In July, I met Soderbergh during a day of pouring rain in New Orleans, where he was attending Tales of the Cocktail, the spirit industry’s annual weeklong conference. Soderbergh was sitting on a couch in an empty lounge, the day after hosting a raucous party dubbed The Crescent City Affair, which served as one of the official Spirited Dinners hosted during the festival.

Soderbergh, who has been on a hiatus from the film industry since 2013, was in town pounding the pavement to promote his product. “At the end of the day, everybody’s gotta make their case,” he told me.

The director briefed me on the drink’s backstory. Singani is made from the Muscat of Alexandria grape, which took a circuitous route to Bolivia, from Egypt to Spain, and then to South America via Spanish missionaries. “It finds its way to Tarjia”—a highland city in southern Bolivia—“where the altitude and terrain are so extreme that this particular grape has to struggle to survive and in doing so builds up an abnormally thick skin, which is where all the aromatics are,” Soderbergh said. “So just by chance, this grape finds the perfect place to be.”

Steven Soderbergh. Photo courtesy of Singani 63.

Vineyards growing the grape must be at elevations of 5,250 feet or higher, located within four of the nine Bolivian Departments, the primary subdivisions of the country. Tarija, capital of the Tarija Department, is the hub of production.

The U.S. Alcohol and Tobacco Tax and Trade Bureau (TTB) doesn’t yet recognize singani as its own regulated category. That’s an issue that importers like Soderbergh are still working on—having a category is crucial for everything from consumer recognition to proper placement on a store shelf. In the meantime, singani is simply slotted into place as a brandy. “The downside of is that I don’t think it’s accurate, and we spend a lot of time telling people what it’s not,” Soderbergh said.

Although singani remains virtually unknown in the U.S., Soderbergh hopes it can emulate the success of other South American spirits like pisco and cachaça, which are growing in popularity in cocktail bars across the country. Singani 63, named for Soderbergh’s birth year and lucky number, was a passion project for the Hollywood director. Several additional singani brands have since appeared in the U.S., including Rujero and Los Parrales. Others will surely follow, yet there are only five major producers in the whole of Bolivia, and therefore a finite level of supply.

One of those five producers is Casa Real, the company that distills and bottles Singani 63. Casa Real has been owned by the same family for four generations. The grandfather of the current owner, Luis Pablo Granier, was the first person to industrialize singani production in 1925, Soderbergh said.

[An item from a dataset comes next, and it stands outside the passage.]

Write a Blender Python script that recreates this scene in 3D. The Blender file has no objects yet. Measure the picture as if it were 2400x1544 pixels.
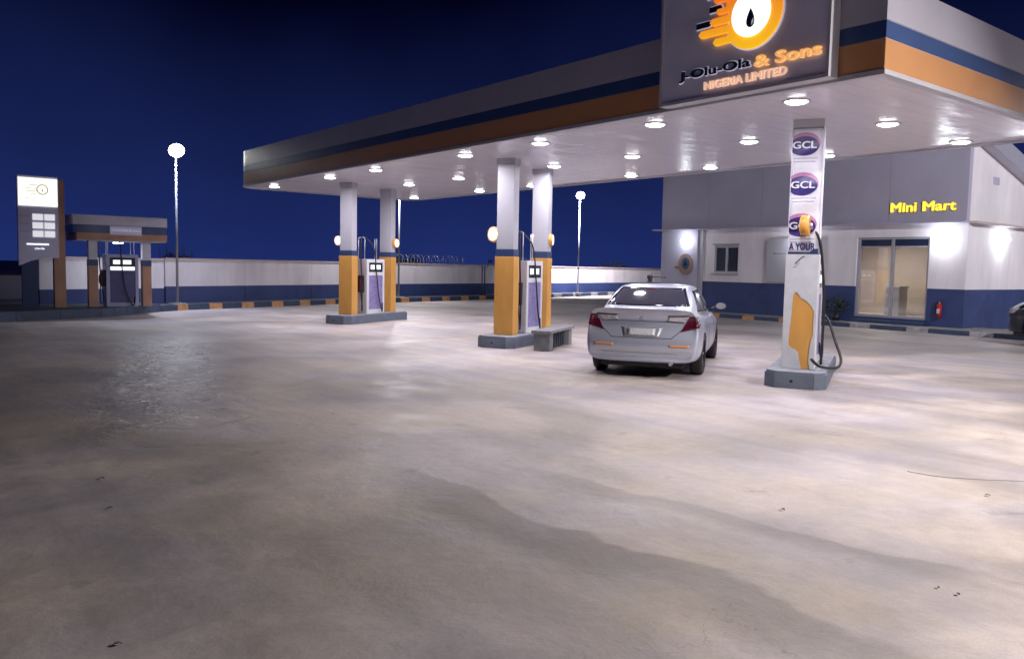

Soderbergh discovered Casa Real “totally by accident,” he said—it was the variety he was gifted. He believes that had he been given a bottle from a different producer, it wouldn’t have taken such a hold of him. “I don’t think this story happens either. Having now tasted the difference, the reaction I had to that is not the reaction I would have had to the other ones. I would have liked them, but they were not this.”

Singani is typically double distilled in copper pot stills, and in the case of Casa Real, traditional Cognac alembic stills. The shape and style of the still make a large impact on the final quality and profile of any spirit, and Casa Real touts their stills as a major point of differentiation. After distillation, the spirit is usually rested in stainless steel tanks before bottling. Singani 63 is rested for nine months in the tanks. The result is soft and floral, with tropical fruits and touches of black pepper.

“As a vodka drinker, this amazed me,” Soderbergh told me. “I’m used to drinking vodka on the rocks, and I’m used to the burn. I like to get to the end zone fast. I’m a hard liquor guy.”

I was thinking this is my thing. This is all I want to drink.

He knocked back his first few glasses and had a revelation. “I went and found [the man who gave it to me] and searched him out and was like, ‘Wait, what is this?’” Soderbergh said. He learned that singani was the national drink of Bolivia, and that his friend happened to have a connection to Casa Real. “And I was just immediately knocked out and was just thinking this is my thing. This is all I want to drink.”

Because he enjoyed it on the rocks, Soderbergh never thought of singani cocktails. In fact, singani is an adaptive spirit that can be used in all sorts of libations, replacing gin, vodka, rum, whiskey, and other brandies.

For instance, while speaking with Soderbergh, I sampled the spirit both as a replacement for rum in a crisp, clean daiquiri, and as a stand in for rye whiskey in a Vieux Carre. While in New Orleans, Soderbergh himself tried a singani Bloody Mary made by the crew at the Hotel Monteleone’s Carousel Bar. At his party, celebrated bartenders such as Ivy Mix and Julie Reiner deployed the spirit in elaborate and creative signature concoctions.

Photo by: Dark Roux Photography

“What’s been shown to be exceptional about it is its ability to key off of what it’s being used with, without ever sort of demanding the center of the stage,” Soderbergh said. “It lays back. ‘Hey man, I’ll just key off what you’re doing.’ It’s egoless.”

There are serious challenges ahead for the brand, however. The spirits market is densely packed with competitors. There’s the head-to-head fight against other singani brands; the battle against other exotic spirits, the piscos and cachaças, who have a head start on the category; consumer loyalty to whiskey, vodka, and gin; and the deluge of thousands of craft distilleries in the United States alone.

Simply put, there are only so many dollars to be spent on booze, only so much space on store shelves or along the back bar. Soderbergh himself knows this, and as he acknowledged it’s up to him to make the case for Singani 63. He’s in charge of everything from bottle design to social media messaging to cocktail names. Even as he’s toying with the idea of selling a stake in the brand to a large spirits company to provide added funding and infrastructure for expansion, he won’t give up creative control over the brand.

“The one sentence log line is it’s a 500 year old spirit that you’ve never heard of, and we refer to ourselves as the 500 year start up,” Soderbergh said. “We’re lucky in one sense that at least we do have that legacy. We do have that history to call upon, and a story to tell.”